UNA PROPOSTA PER SANT’ORSOLA
Ecosì finalmente sarà riempita una delle tante scatole vuote che una politica non sempre perspicace di decentramento ha regalato a Firenze. E riempita non dal solito museo o dall’ennesimo albergo, ma dall’insieme di funzioni culturali che il progetto Bocelli ha prospettato.
Sant’Orsola è stata monastero, manifattura, luogo di lavoro delle tabacchine che Pratolini elesse a eroine del più lutulento dei suoi romanzi, Lo scialo. È stato un grande parallelepipedo murato fonte di degrado, caserma mancata della Finanza, oggetto di un esasperante rimpallo fra enti locali e demanio statale, fra faldoni burocratici e qualche bugia (non a caso si trova a pochi passi dalla casa natale del padre di Pinocchio...). Fra una funzione e una disfunzione, Sant’Orsola è stata anche luogo di espiazione e di dolore.

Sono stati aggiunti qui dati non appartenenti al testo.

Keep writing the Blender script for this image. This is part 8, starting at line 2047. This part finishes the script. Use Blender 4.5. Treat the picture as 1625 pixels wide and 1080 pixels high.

Fra le sue mura dove uggiva l’umidità dell’abbandono furono ospitati i profughi istriani, fiumani e dalmati dopo il grande esodo seguito alla ratifica del trattato di pace. Terrorizzati dall’etnocidio delle foibe e dalla ferocia dei titini, 350 mila italiani del litorale adriatico abbandonarono le città rese belle e prospere dalla colonizzazione veneziana, i palazzi e le chiese su cui campeggiava il Leone di San Marco e cercarono rifugio nella madrepatria. Ma era un’Italia povera, avvilita, divisa quella che diede loro accoglienza. Un’Italia devastata dalle mine tedesche e dai bombardamenti angloamericani, che non aveva mezzi per dare un tetto e un pasto quotidiano a quegli scomodi nuovi arrivati.Questa Italia accolse a Firenze i profughi adriatici. Li accolse fra le mura fatiscenti di Sant’Orsola, in claustrali campate dove l’unica riservatezza era offerta dalle coperte militari con la greca appese al fil di ferro per dividere gli spazi dei nuclei familiari. I profughi non protestarono: il tasso di criminalità al loro interno fu minimo. La maggior parte si inserì fattivamente nella vita civile della città, guidati da una figura carismatica come don Luigi Stefani. Purtroppo, una Firenze distratta ne dimentica spesso il contributo e fra le loro stesse seconde o terze generazioni comincia a calare l’oblio. Il complesso di Sant’Orsola, grande spazio in cerca d’autore, potrebbe riservare almeno una stanza al museo dell’esodo e del Ricordo: una foto brunita dal tempo, o magari una valigia e un orsacchiotto di panno abbandonati per salire su un treno, come nel Magazzino 18 del Porto di Trieste. Sarebbe bello se, colmato il buco nero di Sant’Orsola, venisse colmato anche un grande buco nero della nostra memoria.